* start *

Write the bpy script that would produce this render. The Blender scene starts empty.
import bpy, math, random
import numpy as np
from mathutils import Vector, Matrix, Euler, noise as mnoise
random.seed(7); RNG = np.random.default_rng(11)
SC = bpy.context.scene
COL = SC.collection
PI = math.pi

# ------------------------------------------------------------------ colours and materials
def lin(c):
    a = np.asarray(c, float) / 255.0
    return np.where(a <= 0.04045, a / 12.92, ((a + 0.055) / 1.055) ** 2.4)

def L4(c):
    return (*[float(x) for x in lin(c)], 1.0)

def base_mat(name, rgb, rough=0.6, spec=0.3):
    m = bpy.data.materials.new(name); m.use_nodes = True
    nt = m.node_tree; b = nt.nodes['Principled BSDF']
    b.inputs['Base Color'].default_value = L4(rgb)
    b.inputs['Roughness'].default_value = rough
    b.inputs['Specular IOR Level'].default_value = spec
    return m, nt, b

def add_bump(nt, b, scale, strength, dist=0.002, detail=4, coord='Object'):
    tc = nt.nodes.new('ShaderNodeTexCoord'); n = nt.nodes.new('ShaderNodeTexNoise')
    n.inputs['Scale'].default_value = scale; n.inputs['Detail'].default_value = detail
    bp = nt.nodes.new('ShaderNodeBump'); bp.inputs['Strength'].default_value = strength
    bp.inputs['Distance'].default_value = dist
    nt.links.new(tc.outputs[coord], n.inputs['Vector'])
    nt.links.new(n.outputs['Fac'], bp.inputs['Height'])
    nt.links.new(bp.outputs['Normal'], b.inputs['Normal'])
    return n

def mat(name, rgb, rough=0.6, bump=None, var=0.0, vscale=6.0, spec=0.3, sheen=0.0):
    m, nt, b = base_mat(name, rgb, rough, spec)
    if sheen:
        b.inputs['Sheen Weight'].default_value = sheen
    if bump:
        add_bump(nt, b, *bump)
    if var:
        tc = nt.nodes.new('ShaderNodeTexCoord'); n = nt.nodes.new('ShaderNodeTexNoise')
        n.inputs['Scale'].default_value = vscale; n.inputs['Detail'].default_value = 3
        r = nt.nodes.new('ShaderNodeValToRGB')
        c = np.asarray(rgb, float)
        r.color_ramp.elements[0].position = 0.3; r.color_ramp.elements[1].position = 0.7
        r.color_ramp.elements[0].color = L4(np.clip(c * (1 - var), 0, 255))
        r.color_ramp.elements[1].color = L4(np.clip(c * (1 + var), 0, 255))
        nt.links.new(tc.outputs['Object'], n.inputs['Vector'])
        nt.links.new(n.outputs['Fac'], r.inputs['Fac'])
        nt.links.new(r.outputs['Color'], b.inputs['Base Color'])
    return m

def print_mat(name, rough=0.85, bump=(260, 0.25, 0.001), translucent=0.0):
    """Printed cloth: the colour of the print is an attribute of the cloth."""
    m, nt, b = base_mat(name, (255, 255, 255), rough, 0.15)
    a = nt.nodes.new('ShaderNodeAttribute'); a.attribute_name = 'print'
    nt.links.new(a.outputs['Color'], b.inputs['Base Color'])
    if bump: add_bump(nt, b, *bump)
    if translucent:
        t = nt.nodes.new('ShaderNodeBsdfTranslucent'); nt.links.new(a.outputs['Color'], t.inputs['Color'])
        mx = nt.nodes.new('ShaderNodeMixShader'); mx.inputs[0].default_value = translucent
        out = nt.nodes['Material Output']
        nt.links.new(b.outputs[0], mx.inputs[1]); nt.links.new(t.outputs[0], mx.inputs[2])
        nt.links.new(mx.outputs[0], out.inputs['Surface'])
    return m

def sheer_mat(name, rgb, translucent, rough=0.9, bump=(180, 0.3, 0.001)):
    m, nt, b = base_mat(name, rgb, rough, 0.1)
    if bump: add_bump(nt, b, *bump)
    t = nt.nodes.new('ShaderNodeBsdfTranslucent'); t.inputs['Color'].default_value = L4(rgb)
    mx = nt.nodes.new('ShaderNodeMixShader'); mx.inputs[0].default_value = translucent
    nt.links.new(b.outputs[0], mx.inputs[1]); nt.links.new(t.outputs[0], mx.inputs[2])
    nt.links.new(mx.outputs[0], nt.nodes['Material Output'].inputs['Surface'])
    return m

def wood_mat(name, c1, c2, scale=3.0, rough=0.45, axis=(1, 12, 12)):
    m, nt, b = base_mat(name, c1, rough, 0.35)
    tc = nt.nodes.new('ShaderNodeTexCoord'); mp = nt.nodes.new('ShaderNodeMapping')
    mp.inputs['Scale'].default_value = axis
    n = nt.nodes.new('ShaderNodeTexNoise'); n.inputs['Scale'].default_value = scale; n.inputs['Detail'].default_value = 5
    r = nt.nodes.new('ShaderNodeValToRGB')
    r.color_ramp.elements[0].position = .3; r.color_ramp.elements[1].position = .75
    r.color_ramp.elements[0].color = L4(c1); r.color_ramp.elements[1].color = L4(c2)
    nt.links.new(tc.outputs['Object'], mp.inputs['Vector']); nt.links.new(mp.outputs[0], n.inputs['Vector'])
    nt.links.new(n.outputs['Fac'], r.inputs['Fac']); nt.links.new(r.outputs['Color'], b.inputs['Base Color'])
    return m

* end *

Exercise directions: Print only the lines from the top of the data above down to the line holding "PI = math.pi", inclusive.

Solution for this exercise:
Write the bpy script that would produce this render. The Blender scene starts empty.
import bpy, math, random
import numpy as np
from mathutils import Vector, Matrix, Euler, noise as mnoise
random.seed(7); RNG = np.random.default_rng(11)
SC = bpy.context.scene
COL = SC.collection
PI = math.pi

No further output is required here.